Il consorzio PerGenova Breakwater, capitanato da WeBuild, aveva le professionalità e il fatturato per partecipare alla gara. In secondo grado ribaltato il pronunciamento del Tar della Liguria
L’assegnazione dell’appalto per la costruzione della diga di Genova è stato regolare. Il consorzio PerGenova Breakwater, capitanato da WeBuild, aveva le professionalità e il fatturato per partecipare alla gara. I competitor della rete temporanea di imprese Eteria, che mette insieme Caltagirone e Gavio, non potranno chiedere alcun indennizzo.
Il Consiglio di Stato, con una doppia sentenza, ha ribaltato i pronunciamenti del Tar della Liguria, apponendo la parola fine alla querelle giudiziaria sui lavori per la diga foranea di Genova. Un ulteriore passaggio sarebbe atteso all’Anac, che ha rilevato delle criticità sulle procedure di assegnazione, e l’Avvocatura dello stato deve predisporre una propria memoria.
L’udienza non è stata fissata, ma i pronunciamenti del Consiglio di Stato mettono un paletto fondamentale. I lavori per l’opera, prevista nell’ambito del Pnrr, possono quindi proseguire senza l’ombra della richiesta di un risarcimento. I cantieri non si sono mai fermati: i lavori per il Piano sono tutelati per evitare lo stop delle opere. Al massimo le imprese eventualmente danneggiate possono chiedere un ristoro. Ma il problema non si pone sulla gara indetta dall’Autorità portuale e dal commissario per la Diga.
Da Singapore a Genova
La storia dura da tempo e parte da lontano: riguarda Genova, ma muove i passi da Singapore. WeBuild ha infatti dichiarato di possedere i requisiti, fondamentali per l’aggiudicazione della diga in Liguria, grazie alla realizzazione del Tuas Terminal di Singapore.

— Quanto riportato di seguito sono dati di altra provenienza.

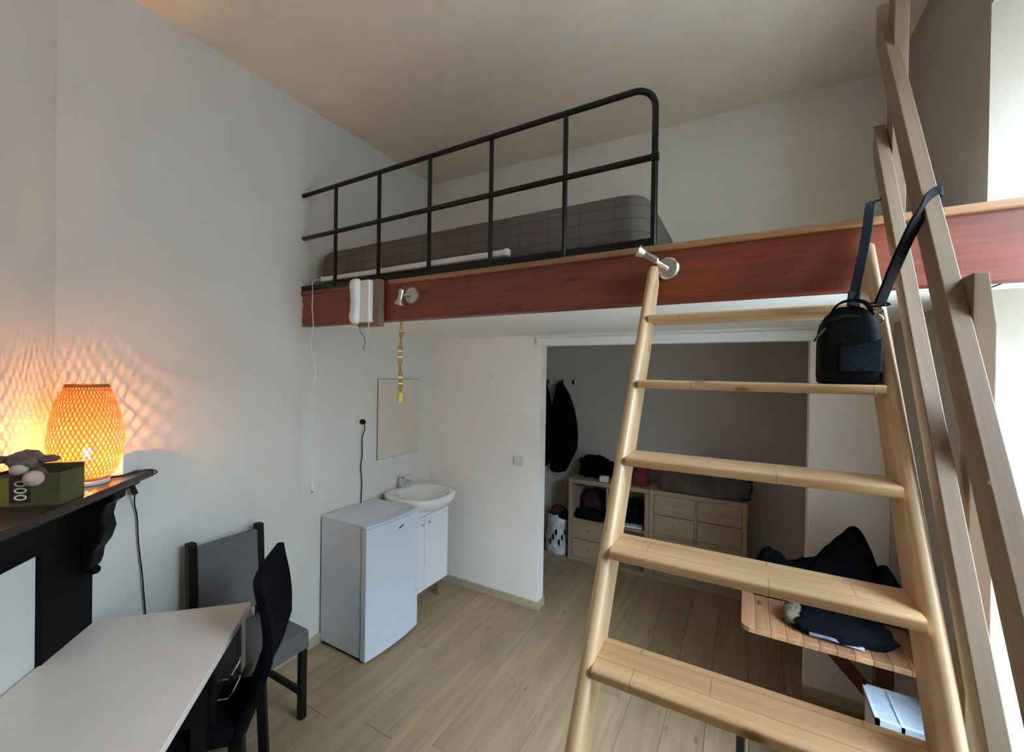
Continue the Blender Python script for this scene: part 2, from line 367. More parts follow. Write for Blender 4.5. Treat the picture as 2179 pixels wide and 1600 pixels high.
# ------------------------------------------------------------------ beam, railing, bed
bmt = thing('mezzanine_beam', 'long dark red-brown stained wooden beam carrying the mezzanine edge', 'beam', (-.9, YB+.03, 2.098))
MB().box((XW, YB, 2.098), (1.145, YB+.06, 2.296)).build('beam_board', 'beam', bmt, bevel=.003)
MB().box((-1.70, YB-.016, 2.293), (1.145, YB+.075, 2.317)).build('edge_strip', 'ledge', bmt, bevel=.005)
MB().box((XW, YB-.004, 2.296), (-1.70, YB+.075, 2.316)).build('end_strip', 'beam', bmt, bevel=.003)
pe = MB()
for i in range(9):
    z = 2.10+i*.021; pe.prism([(XW+.001, YB-.0015, z), (XW+.012+rnd.random()*.022, YB-.0015, z+rnd.random()*.004), (XW+.010+rnd.random()*.012, YB-.0015, z+.019), (XW+.001, YB-.0015, z+.02)], (0, .003, 0))
pe.build('peeled_paint', 'wall', bmt, smooth=False)

rl = thing('guard_railing', 'black tubular steel guard railing along the loft bed', 'railing', (-1.4, YB+.02, 2.316))
RY = YB+.005
top = [(XW+.005, RY, 2.925), (-.40, RY, 2.934)]+[tuple(p) for p in arc((-.40, RY, 2.852), .082, math.pi/2, 0, 8)][1:]+[(-.317, RY, 2.32)]
MB().tube(top, .0125, 12).build('top_rail', 'black', rl)
MB().tube([(XW+.02, RY-.004, 2.651), (-.312, RY-.004, 2.660)], .0128, 12).build('middle_rail', 'black', rl)
for xx in (-2.157, -1.795, -1.433, -1.060, -.687): MB().tube([(xx, RY+.002, 2.32), (xx, RY+.002, 2.928)], .0108, 10).build('post', 'black', rl)
MB().lathe([(0, -.015), (.019, -.012), (.019, .012), (0, .015)], (-.315, RY-.004, 2.660), (1, 0, 0), 12).build('collar', 'black', rl)
MB().box((XW, RY-.004, 2.317), (-.305, RY+.03, 2.352)).build('base_bar', 'black', rl, bevel=.002)

bb_ = thing('slatted_bed_base', 'pale wooden slats under the grey mattress on the loft', 'bed base', (-1.4, 2.2, 2.316))
for y in (1.80, 2.68): MB().box((-2.43, y, 2.316), (-.36, y+.03, 2.352)).build('side_rail', 'darkcloth', bb_, bevel=.003)
for i in range(20):
    xx = -2.40+i*.104
    MB().box((xx, 1.712, 2.352), (xx+.06, 2.76, 2.366)).build('slat', 'ivory', bb_, bevel=.002)
mt = thing('mattress', 'thick dark grey quilted mattress lying behind the railing', 'mattress', (-1.4, 2.2, 2.366))
def rrect(x0, x1, y0, y1, r, z, n=6):
    out = []
    for cx, cy, a in ((x1-r, y1-r, 0), (x0+r, y1-r, 90), (x0+r, y0+r, 180), (x1-r, y0+r, 270)):
        for i in range(n+1):
            q = math.radians(a+90*i/n); out.append((cx+r*math.cos(q), cy+r*math.sin(q), z))
    return out
rings = []
for ins, z in ((.02, 2.366), (.004, 2.374), (0, 2.39), (-.006, 2.46), (-.004, 2.53), (.004, 2.565), (.018, 2.582), (.05, 2.592)):
    rings.append(rrect(-2.44+ins, -.36-ins, 1.755+ins, 2.76-ins, .10, z))
MB().loft(rings).build('cover', 'matt', mt, sharp=60)
MB().strap([(-1.03, 1.7475, 2.385), (-1.03, 1.7455, 2.46), (-1.03, 1.7475, 2.53), (-1.03, 1.752, 2.562)], (1, 0, 0), .045, .004).build('handle_band', plain('mattress_band', (.10, .09, .082), .9), mt)

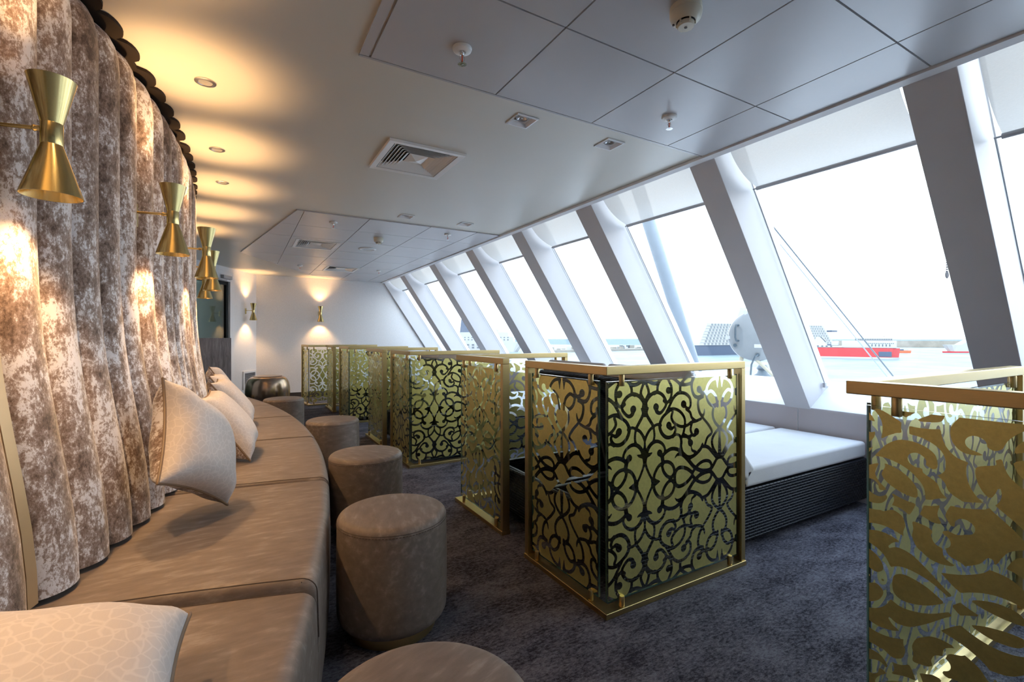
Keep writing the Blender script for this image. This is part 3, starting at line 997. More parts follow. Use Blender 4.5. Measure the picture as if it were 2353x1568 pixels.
# ================================================================ gold patterned glass screens
PW = 0.5095                    # half period of the pattern across
STK = []
def catmull(pts, per=9):
    out = []
    n = len(pts)
    for i in range(n - 1):
        p0, p1, p2, p3 = pts[max(i - 1, 0)], pts[i], pts[i + 1], pts[min(i + 2, n - 1)]
        for k in range(per):
            t = k / per
            out.append(tuple(0.5 * ((2 * b) + (-a + c) * t + (2 * a - 5 * b + 4 * c - d) * t * t + (-a + 3 * b - 3 * c + d) * t ** 3) for a, b, c, d in zip(p0, p1, p2, p3)))
    out.append(tuple(pts[-1]))
    return out
for s in STROKES:
    STK += catmull(s, 12)
STK = np.array(STK, float)
STK[:, :2] *= 0.001; STK[:, 2] *= 0.00082
STK[:, 0] = np.clip(STK[:, 0], -0.01, PW + 0.01)
allp = [STK]
for mx in (0, 1, 2):
    for mz in (0, 1):
        q = STK.copy()
        if mx == 1: q[:, 0] = -q[:, 0]
        if mx == 2: q[:, 0] = 2 * PW - q[:, 0]
        if mz: q[:, 1] = -q[:, 1]
        allp.append(q)
allp = np.concatenate(allp)
allp = allp[(allp[:, 0] > -0.03) & (allp[:, 0] < PW + 0.03) & (allp[:, 1] > -0.03)]
CELL = 0.0042
TS = 0.0015
_tx = np.arange(0, PW + TS * 1.5, TS); _tz = np.arange(0, 0.462, TS)
def _table():
    X, Z = np.meshgrid(_tx, _tz, indexing='ij')
    out = np.empty(X.size, np.float32)
    xr, zr = X.ravel().astype(np.float32), Z.ravel().astype(np.float32)
    A = allp.astype(np.float32)
    nz = len(_tz)
    for i in range(len(_tx)):
        near = A[np.abs(A[:, 0] - _tx[i]) < 0.09]
        z = _tz.astype(np.float32)
        d = np.sqrt((np.float32(_tx[i]) - near[None, :, 0]) ** 2 + (z[:, None] - near[None, :, 1]) ** 2) - near[None, :, 2]
        out[i * nz:(i + 1) * nz] = d.min(1)
    return out.reshape(len(_tx), nz)
TAB = _table()
def sdf(xs, zs):
    """distance outside the clear strokes at each point (folded into one quarter cell)"""
    x = np.abs(xs) % (2 * PW); x = np.where(x > PW, 2 * PW - x, x) / TS
    z = np.clip(np.abs(zs) / TS, 0, len(_tz) - 1.001)
    i, j = x.astype(int), z.astype(int)
    i = np.minimum(i, len(_tx) - 2)
    fx, fz = x - i, z - j
    return TAB[i, j] * (1 - fx) * (1 - fz) + TAB[i + 1, j] * fx * (1 - fz) + TAB[i, j + 1] * (1 - fx) * fz + TAB[i + 1, j + 1] * fx * fz
GZ0, GZ1 = 0.052, 0.968        # glass bottom and top
ZC = (GZ0 + GZ1) / 2
GT = 0.010
def panel_mesh(name, w, shift):
    """glass slab along +x from 0..w (thickness along y) with the gold print on its -y face"""
    mb = MB()
    h = GT / 2
    # clear faces (0), edges (1), gold (2)
    mb.add([(0, -h, GZ0), (w, -h, GZ0), (w, -h, GZ1), (0, -h, GZ1)], [(0, 1, 2, 3)], 0)
    mb.add([(0, h, GZ0), (w, h, GZ0), (w, h, GZ1), (0, h, GZ1)], [(3, 2, 1, 0)], 0)
    mb.add([(0, -h, GZ0), (0, h, GZ0), (0, h, GZ1), (0, -h, GZ1)], [(0, 1, 2, 3)], 1)
    mb.add([(w, -h, GZ0), (w, h, GZ0), (w, h, GZ1), (w, -h, GZ1)], [(3, 2, 1, 0)], 1)
    mb.add([(0, -h, GZ0), (w, -h, GZ0), (w, h, GZ0), (0, h, GZ0)], [(3, 2, 1, 0)], 1)
    mb.add([(0, -h, GZ1), (w, -h, GZ1), (w, h, GZ1), (0, h, GZ1)], [(0, 1, 2, 3)], 1)
    m = 0.006
    nx = max(2, int(round((w - 2 * m) / CELL))); nz = int(round((GZ1 - GZ0 - 2 * m) / CELL))
    xs = np.linspace(m, w - m, nx + 1); zs = np.linspace(GZ0 + m, GZ1 - m, nz + 1)
    X, Z = np.meshgrid(xs, zs, indexing='ij')
    D = sdf(X - shift, Z - ZC)
    y = -h - 0.0006
    inside = D > 0
    for j in range(nz):
        i = 0
        while i < nx:
            c = (inside[i, j], inside[i + 1, j], inside[i + 1, j + 1], inside[i, j + 1])
            if all(c):
                k = i + 1
                while k < nx and inside[k + 1, j] and inside[k + 1, j + 1]:
                    k += 1
                mb.add([(xs[i], y, zs[j]), (xs[k], y, zs[j]), (xs[k], y, zs[j + 1]), (xs[i], y, zs[j + 1])], [(0, 1, 2, 3)], 2)
                i = k
                continue
            if any(c):
                co = [(xs[i], zs[j], D[i, j]), (xs[i + 1], zs[j], D[i + 1, j]), (xs[i + 1], zs[j + 1], D[i + 1, j + 1]), (xs[i], zs[j + 1], D[i, j + 1])]
                poly = []
                for a, b in zip(co, co[1:] + co[:1]):
                    if a[2] > 0:
                        poly.append((a[0], y, a[1]))
                    if (a[2] > 0) != (b[2] > 0):
                        t = a[2] / (a[2] - b[2])
                        poly.append((a[0] + (b[0] - a[0]) * t, y, a[1] + (b[1] - a[1]) * t))
                if len(poly) >= 3:
                    mb.add(poly, [tuple(range(len(poly)))], 2)
            i += 1
    me = bpy.data.meshes.new(name)
    me.from_pydata(mb.v, [], mb.f)
    for k in ('glass', 'glassedge', 'goldfilm'):
        me.materials.append(M[k])
    me.polygons.foreach_set('material_index', mb.m)
    me.update()
    return me
_pm = {}
def panel(w, shift):
    key = (round(w, 3), round(shift, 3))
    if key not in _pm:
        _pm[key] = panel_mesh('glass_panel', w, shift)
    return _pm[key]

RT, RTH, BW = 1.032, 0.036, 0.046      # rail top, rail thickness, bar width
def stud(mb, x, y, z0, z1):
    mb.lathe([(0, z0), (0.0105, z0), (0.0115, z0 + 0.002), (0.0115, z1 - 0.002), (0.0105, z1), (0, z1)], 16, c=(x, y, 0))
def screen(label, corner, ly, lx, mirror=1, rot=0.0):
    """L-shaped screen. Local origin at the outer corner of the L: one arm along +y*mirror (length ly), one along +x (length lx)."""
    t = thing('glass_screen', label, 'screen', (corner[0], corner[1], 0), rot, 'gold patterned glass screens')
    b = BW / 2
    s = mirror
    def yy(a, c):
        return (a, c) if s > 0 else (-c, -a)
    mb = MB()
    def ell(e):
        return [(x, s * y) for x, y in ((-e, -e), (lx, -e), (lx, e), (e, e), (e, ly), (-e, ly))]
    mb.prism(ell(b), RT - RTH, RT, 'z')
    mb.build('top_rail', 'brass', t, bevel=0.003, seg=2)
    mb = MB()
    mb.prism(ell(b + 0.006), 0.0, 0.024, 'z')
    mb.build('base_bar', 'brass', t, bevel=0.002, seg=2)
    mb = MB(); mb.box(-b, b, *yy(ly - 0.030, ly), 0.024, RT - RTH)
    mb.build('post', 'brass', t, bevel=0.002, seg=2)
    mb = MB(); mb.box(lx - 0.030, lx, -b, b, 0.024, RT - RTH)
    mb.build('post', 'brass', t, bevel=0.002, seg=2)
    wl = ly - 0.030 - 0.012 - (0.048 if s > 0 else 0.020)
    p = bpy.data.objects.new('glass_panel', panel(wl, wl / 2 + PW)); COL.objects.link(p)
    p.parent = t
    # print faces the aisle (-x)
    if s > 0:
        p.location = (0, ly - 0.042, 0); p.rotation_euler = (0, 0, -PI / 2)
    else:
        p.location = (0, -0.020, 0); p.rotation_euler = (0, 0, -PI / 2)
    xi = -0.004 if s > 0 else 0.056
    wr_ = lx - 0.030 - 0.012 - xi
    p = bpy.data.objects.new('glass_panel', panel(wr_, 0.215)); COL.objects.link(p)
    p.parent = t; p.location = (xi, 0, 0)
    for d in (0.09, ly - 0.10):
        for z0, z1 in ((0.024, 0.068), (0.948, RT - RTH)):
            mb = MB(); stud(mb, -0.012, s * d, z0, z1); mb.build('stud', 'brass', t)
    for d in (0.07, lx - 0.11):
        for z0, z1 in ((0.024, 0.068), (0.948, RT - RTH)):
            mb = MB(); stud(mb, d, -0.012, z0, z1); mb.build('stud', 'brass', t)
    return t
screen('large gold patterned L-shaped glass screen in the middle foreground, its near corner towards the camera', (1.317, 1.477), 0.61, 0.90)
screen('gold patterned glass screen just behind the middle foreground one, its brass post at the gap', (1.345, 3.03), 0.655, 0.925, mirror=-1)
screen('gold patterned L-shaped glass screen beside the third stool, its near corner on the open carpet', (1.320, 4.035), 0.60, 0.88)
screen('gold patterned glass screen closing the middle daybed bay on its far side', (1.310, 5.60), 0.72, 0.86, mirror=-1)
screen('gold patterned L-shaped glass screen of the third bay, behind the stool with the green-gold panels', (1.285, 6.545), 0.66, 0.80)
screen('gold patterned glass screen closing the third bay, its post overlapping the last screen', (1.270, 8.30), 0.68, 0.82, mirror=-1)
screen('farthest gold patterned glass screen, standing before the white end wall near the dark baseboard', (1.025, 8.57), 0.47, 0.80, rot=0.118)
screen('gold patterned glass screen cut off by the right edge of the foreground', (1.475, 0.632), 0.80, 1.36, mirror=-1)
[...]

Si tratta di un’opera imponente da un miliardo e mezzo di euro. Il know-how e il fatturato, acquisiti in quella sede, sono stati alcuni dei fattori decisivi all’assegnazione dell’appalto per la diga.
Il Consiglio di Stato ha messo nero su bianco le motivazioni della legittimità dell’appalto: «Il consorzio WeBuild aveva inequivocabilmente riferito la realizzazione dell’opera maggiormente rilevante – il Tuos Terminal Phase 1 del porto di Singapore – alla Sidra s.p.a., mandante del raggruppamento. Era stata utilizzata l’espressione “Sidra s.p.a. attraverso Dredging International (Deme Group) - 51%”, richiamando dunque il collegamento esistente tra Sidra e la società Dredging International, a sua volta appartenente al gruppo Deme».
Quindi, «appare chiaro il coinvolgimento di Sidra – e, con essa, del consorzio Webuild offerente – nella realizzazione del lavoro in questione, ben potendo essa spendere il know-how ottenuto dalla compagine che ne detiene una quota significativa del capitale sociale». Il Tar si era invece soffermato su «un’apparente ambiguità della dichiarazione resa in gara».
Secondo i giudici di Palazzo Spada, in primo grado non era stato «esaminato l’evidente significato di base che quella dichiarazione recava, sia laddove essa menzionava il collegamento tra Sidra e Dredging, sia laddove il know-how era riferito alla quota maggioritaria dei lavori svolti».
Secondo ricorso
Il Consiglio di Stato ha emesso un altro verdetto che riguarda Eteria, competitor del Consorzio PerGenova Breakwater. Il raggruppamento di imprese aveva i titoli per partecipare. Semplicemente è stata preferita l’altra soluzione. L’esito del secondo ricorso rafforza, in questo senso, il primo pronunciamento favorevole a WeBuild.
Eteria aveva interpellato il Consiglio di Stato proprio in relazione al possesso dei requisiti per partecipare alla gara e chiedere un risarcimento. L’Autorità portuale aveva motivato lo stop con il fatto che la Acciona (società spagnola presente nel rti) aveva subito una sanzione da parte dell’antitrust iberica.
Il Tar della Liguria aveva avallato questa tesi, ma il Consiglio di Stato l’ha sconfessata: «Al momento delle dichiarazioni in gara dell’operatore Eteria, la sanzione antitrust dell’autorità spagnola non poteva ancora considerarsi esecutiva ed efficace, non essendo stato completato il relativo procedimento», scrivono i giudici di Palazzo Spada. Perciò «non si configurava alcun dovere, in capo a quell’operatore, di dichiarare l’esistenza della sanzione».